2011-05-08 15:25:31 | Weblog
 あまりにもマンガチックで華々しい表紙の装丁なので、さほど期待せずに読んだが、これがよい意味で期待を裏切り、すっごく面白い!! 驚いた!

 正統派のド本格。作者の東川篤哉氏は、赤川次郎の作品にすごくハマったらしいけど、赤川次郎よりうんと面白いと思う。

 この東川氏は2002年にデビューして、もう何冊も書いているらしいが、私はこの「謎解きは~」を読むのが初めて。
 きっとキチンとした本格ミステリなんだろうけど、登場人物の魅力がイマイチで、あんまり売れなかったんだろう。

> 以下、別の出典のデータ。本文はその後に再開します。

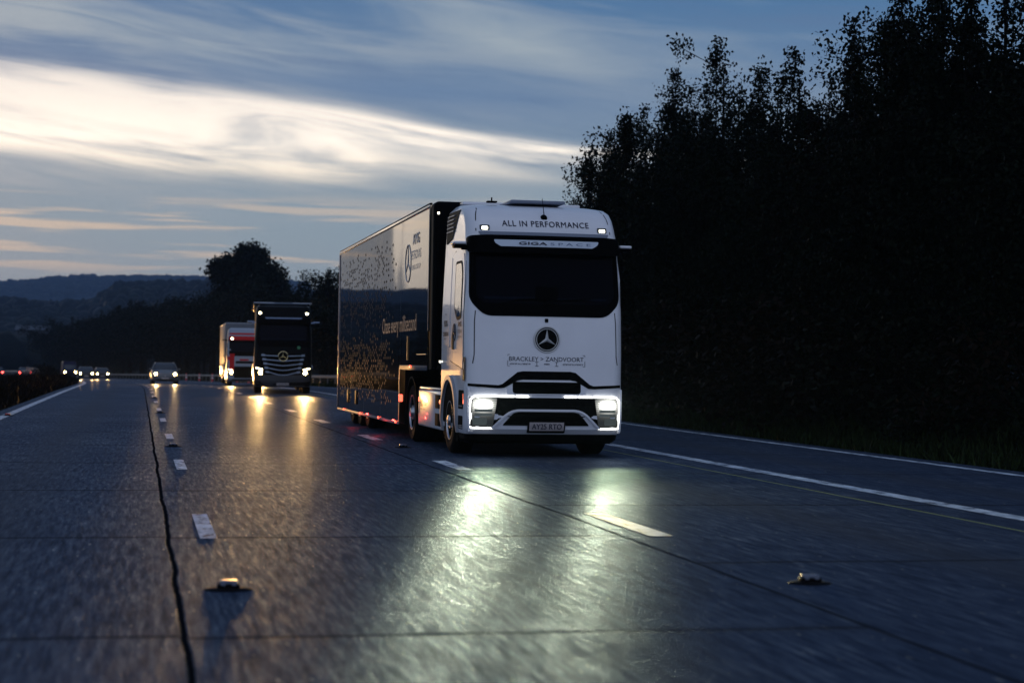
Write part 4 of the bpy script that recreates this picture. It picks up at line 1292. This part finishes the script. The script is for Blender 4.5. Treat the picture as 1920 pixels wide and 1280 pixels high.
stext('AMG', 4.55, 3.42, .25, .75, LOGOINK, .001, parent=trl, bold=.012, fn=tf); stext('PETRONAS', 4.55, 3.16, .22, 1.1, LOGOINK, .001, parent=trl, fn=tf); stext('FORMULA ONE TEAM', 4.55, 2.98, .12, 1.05, LOGOINK, .001, parent=trl, fn=tf)
mb = MB()
yc, zc, rr = 5.45, 3.12, .33
mb.tube([(-(THW + .006), yc + rr * math.cos(t), zc + rr * math.sin(t)) for t in [math.tau * k / 32 for k in range(33)]], .009, 4)
for k in range(3):
    a = math.pi / 2 + k * math.tau / 3
    mb.tube([(-(THW + .006), yc, zc), (-(THW + .006), yc + rr * .97 * math.cos(a), zc + rr * .97 * math.sin(a))], [.012, .004], 4)
mb.build('trailer_star', LOGOINK, trl)
mb = MB(); mb.box((0, 12.2, .72), (1.1, 6.5, .30), .02); mb.box((0, 15.9, .62), (2.2, .12, .16), .02); mb.build('trailer_chassis', DARKUNDER, trl)
for yy in (11.6, 12.95, 14.3):
    for s_ in (-1, 1): wheel(truck, s_ * 1.19, yy, .50, .38, s_, 'trailer_wheel')
for s_ in (-1, 1):
    mb = MB(); mb.box((s_ * 1.0, T1 + .02, .8), (.35, .04, .12), .01); mb.build('tail_light', LAMPR, trl)

# ------------------------------------------------------------------ FOLLOWING TRUCKS (older cab shape)
def follow_truck(X, Y, z, label, kind):
    t = empty('articulated_truck', (X, Y, z), label, 'truck')
    t.rotation_euler.z = R(-3.4 if kind == 'dark' else -1.0)
    dark = kind == 'dark'
    bodym = mat('dark_cab_paint', (.001, .002, .004), .3, spec=.05) if dark else mat('pale_cab_paint', (.24, .27, .34), .35, coat=.2)
    cb = Cab([(.28, 1.14, .06, .2, 2.2), (.40, 1.22, .0, .24, 2.2), (1.05, 1.24, .03, .24, 2.2), (1.9, 1.22, .10, .22, 2.2), (2.25, 1.21, .14, .22, 2.2),
              (3.0, 1.18, .30, .22, 2.2), (3.12, 1.18, .32, .22, 2.2), (3.50, 1.16, .42, .22, 2.2), (3.72, 1.14, .55, .26, 2.2), (3.80, 1.05, .75, .3, 2.2), (3.84, .98, 1.1, .3, 2.2)], .09)
    if not dark:
        cb = Cab([(z_ if z_ < 2.3 else 2.3 + (z_ - 2.3) * .86, a, b_, c, d) for z_, a, b_, c, d in cb.L], .09)
    mb = MB(); mb.add(*cb.shell()); mb.build('cab_body', bodym, t, angle=28)
    def F(name, m, pl__, off=.008, depth=.03, parent=t):
        mb = MB()
        for p in pl__: cb.front(mb, poly_bm(p), off, depth, .15)
        return mb.build(name, m, parent, angle=40)
    def B(name, m, paths, wd, off=.012, depth=.02, parent=t):
        mb = MB()
        for p in paths: cb.front(mb, tri(bmesh.new(), band(p, wd)), off, depth, .12)
        return mb.build(name, m, parent, angle=50)
    k = 1 if dark else .93
    F('windscreen_surround', BLACKM, [rpoly([(-1.05, 2.0 * k), (1.05, 2.0 * k), (1.12, 2.15 * k), (1.08, 3.02 * k), (-1.08, 3.02 * k), (-1.12, 2.15 * k)], .08)], .008)
    F('windscreen', mat('far_glass', (.001, .002, .008), .06, spec=.05), [rpoly([(-1.0, 2.27 * k), (1.0, 2.27 * k), (.98, 2.93 * k), (-.98, 2.93 * k)], .06)], .014)
    F('dashboard', mat('dash_blue', None), [rect(-.95, 2.30 * k, .95, 2.36 * k)], .018, .006)
    for s_ in (-1, 1):
        B('wiper', BLACKM, [[(-.1 + s_ * .3 - .35, 2.20 * k), (-.1 + s_ * .3 + .35, 2.30 * k)]], .03, .03)
    v_ = F('sun_visor', BLACKM, [rpoly([(-1.15, 2.98 * k), (1.15, 2.98 * k), (1.15, 3.26 * k), (-1.15, 3.26 * k)], .04)], .14, .13)
    if dark:
        F('visor_strip', mat('visor_blue', (.16, .22, .36), .4), [[(-.80, 3.26), (.80, 3.26), (.74, 3.20), (-.74, 3.20)]], .15, .01, v_)
        for s_ in (-1, 1):
            F('roof_lamp', mat('lamp_roof_far', (.9, .9, .8), .3, emis=(1, .88, .55), es=16), [rpoly(rect(s_ * 1.0 - .055, 3.40, s_ * 1.0 + .055, 3.49), .04)], .012, .02)
        mb = MB(); mb.box((0, 1.5, 3.87), (2.1, 1.2, .04), .015); mb.box((0, .95, 3.90), (.8, .1, .05), .02); mb.build('roof_deflector', mat('deflector', (.08, .11, .17), .3), t)
        gp = F('grille', DARKUNDER, [[(-.98, 1.72), (.98, 1.72), (.90, .92), (.70, .78), (-.70, .78), (-.90, .92)]], .010, .03)
        for i, z_ in enumerate((1.64, 1.46, 1.28, 1.10, .92)):
            w0 = .92 - i * .045
            dip = .03 + i * .02
            B('grille_slat', CHROMED, [[(-w0, z_ + .02), (-w0 + .16, z_ - .01), (-.2, z_ - dip), (0, z_ - dip - .015), (.2, z_ - dip), (w0 - .16, z_ - .01), (w0, z_ + .02)]], .040, .040, .03, gp)
            B('slat_end', CHROMED, [[(s2 * w0, z_ + .01), (s2 * (w0 - .15), z_ - .005)] for s2 in (-1, 1)], .085, .038, .03, gp)
        y_ = cb.fy(0, 1.60)
        mb = MB(); mb.tube([(0, y_, 1.60), (0, y_ - .05, 1.60)], [.20, .20], 32); e_ = mb.build('emblem', BLACKM, t)
        mb = MB(); ring(mb, .20, .022, y_ - .05, 32, 0, 1.60); star(mb, .19, .04, y_ - .055, .04, 0, 1.60); mb.build('star', mat('emblem_gold', (.75, .62, .35), .25, metal=1), e_)
        F('round_badge', mat('badge_green', (.03, .18, .08), .4), [[(.66 + .07 * math.cos(a), 1.98 + .07 * math.sin(a)) for a in [math.tau * i / 16 for i in range(16)]]], .012, .01)
        F('number_plate', PLATE, [rect(-.26, .34, .26, .46)], .02, .02)
        b = text_bm('GS24 RLJ', .10, 'CENTER', 1, 0, .46)
        for v in b.verts: v.co.y += .365
        mb = MB(); cb.front(mb, b, .023, 0); mb.build('lettering', INK, t, recalc=False, smooth=False)
    else:
        rb = F('red_band', REDP, [[(-1.12, 2.86), (1.12, 2.86), (1.1, 3.10), (-1.1, 3.10)]], .15, .14)
        F('roof_lamp', mat('lamp_roof_far', None), [rpoly(rect(-1.0, 2.90, -.86, 2.99), .03)], .162, .02)
        [F('red_panel', REDP, [p_], .012) for p_ in ([(-1.2, .95), (-.80, .95), (-.76, 2.0), (-1.2, 2.0)], [(1.2, .95), (.80, .95), (.76, 2.0), (1.2, 2.0)], rect(-1.15, 3.20, 1.15, 3.30))]
        g_ = F('grille', mat('grille_pale', (.30, .32, .36), .5), [rpoly(rect(-.78, 1.30, .78, 1.82), .05)], .012)
        F('grille_mesh', DARKUNDER, [rpoly(rect(-.70, 1.40, .70, 1.55), .03)], .018, .01, g_)
        F('grille_mesh', REDP, [rect(-.45, 1.58, .1, 1.68)], .018, .01, g_)
        F('lower_grille', DARKUNDER, [rpoly(rect(-.8, .5, .8, 1.22), .05)], .012)
    F('bumper', mat('bumper_dark', (.02, .022, .03), .4), [rpoly(rect(-1.16, .30, 1.16, .80 if dark else .45), .06)], .02, .04)
    for s_ in (-1, 1):
        hz_ = .92 if dark else .86
        hl = F('headlight', LENS, [rpoly([(s_ * .80, hz_ - .20), (s_ * 1.02, hz_ - .14), (s_ * 1.17, hz_ + .20), (s_ * .86, hz_ + .14)][::s_], .03)], .03, .03)
        F('beam_unit', LAMPY, [[(s_ * .95 + .075 * math.cos(a), hz_ - .03 + .075 * math.sin(a)) for a in [math.tau * i / 16 for i in range(16)]]], .04, .02, hl)
        B('light_outline', mat('outline_warm', (.9, .8, .6), .3, emis=(1, .85, .5), es=9), [[(s_ * .86, hz_ + .11), (s_ * 1.15, hz_ + .17)]], .05, .04, .02, hl)
        spot('headlight_beam', t, (s_ * .95, -.12, hz_), (s_ * .95 - 2.6, -30, .75), 11000 if dark else 10000, (1.0, .48, .13), R(22), 1.0, .08, 1.0)
        if not dark: pass
        mb = MB(); mb.box((s_ * 1.27, .42, 3.04 * k), (.18, .12, .06), .02); mb.box((s_ * 1.40, .40, 3.07 * k), (.28, .16, .06), .02); mb.build('mirror_arm', mat('mirror_blue', (.25, .33, .5), .35) if dark else BLACKM, t)
        mb = MB(); cb.side(mb, poly_bm(rpoly([(.50, 2.0 * k), (.85, 1.96 * k), (1.2, 2.15 * k), (1.2, 2.88 * k), (.6, 2.88 * k)], .06)), s_, .01, .02); mb.build('door_window', mat('side_glass', None), t)
        mb = MB(); mb.box((s_ * 1.19, 3.3, .66), (.10, 2.2, .60), .03); mb.build('side_tank', mat('tank_metal', (.5, .48, .44), .28, metal=.9), t)
        mb = MB(); mb.box((s_ * 1.245, .35, 1.15), (.05, .3, .16), .02); mb.build('corner_mirror', CHROMED, t)
        for yy in (1.45, 5.2): wheel(t, s_ * 1.2, yy, .5, .34, s_, 'wheel', n=24)
        for yy in (11.6, 12.9, 14.2): wheel(t, s_ * 1.2, yy, .5, .34, s_, 'trailer_wheel', n=24)
    mb = MB(); mb.box((0, 3.2, .75), (.9, 5.6, .3), .02); mb.box((0, 12, .85), (1.0, 8, .3), .02); mb.box((0, 1.3, .55), (2, 1.6, .3), .05); mb.build('chassis', DARKUNDER, t)
    mb = MB(); mb.box((0, 9.5, 2.62), (2.34 if dark else 2.52, 13.4, 2.72), .06, seg=2)
    tr = mb.build('trailer', mat('trailer_dark', (.001, .0015, .003), .5, spec=.02) if dark else mat('trailer_pale', (.13, .14, .16), .5, spec=.15, var=.06), t)
    mb = MB()
    for s_ in (-1, 1): mb.box((s_ * 1.25, 9.5, 3.96), (.05, 13.4, .05), .01)
    mb.box((0, 2.82, 3.96), (2.5, .05, .05), .01)
    mb.build('top_rail', mat('rail_soft', (.35, .38, .45), .35, metal=.5), tr)
    mb = MB()
    for s_ in (-1, 1): mb.box((s_ * 1.24, 10.5, .92), (.05, 9.5, .62), .02)
    mb.build('trailer_skirt', mat('skirt_reflect', (.45, .42, .38), .3, metal=.6) if not dark else mat('skirt_dark', (.05, .05, .055), .3), tr)
    if not dark:
        mb = MB(); mb.box((-1.264, 6.5, 1.62), (.006, 3.4, .34)); mb.build('trailer_stripe', REDP, tr)
    return t
follow_truck(6.0, 76.5, zr(77), 'black truck with silver-blue grille bars and two glowing headlights following the white truck', 'dark')
follow_truck(6.55, 112.0, zr(112), 'red and white truck with a pale box trailer, half hidden behind the black truck', 'pale')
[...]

 この「謎解きは~」は、キャラの魅力が爆発…というか暴走しちゃってる。

 国立署の令嬢刑事が毒舌執事に「失礼ながら、お嬢様の目は節穴でございますか?」とコキおろされながらも、難事件を解決していく。
 そこに、花形満が阪神タイガースに入団しそこなって、仕方なく警察官になったというカンジの風祭警部が参入し、シッチャカメッチャカ。
 皆さん、花形満ってわかる?『巨人の星』の。

 全部で6話収められている。第1話と第6話だけがイマイチで、あとは珠玉の作品。4/6つまり2/3だから名作率がすごく高い。
 特に第3話「綺麗な薔薇には殺意がございます」 第4話「花嫁は密室の中でございます」は、出来がいいと思う。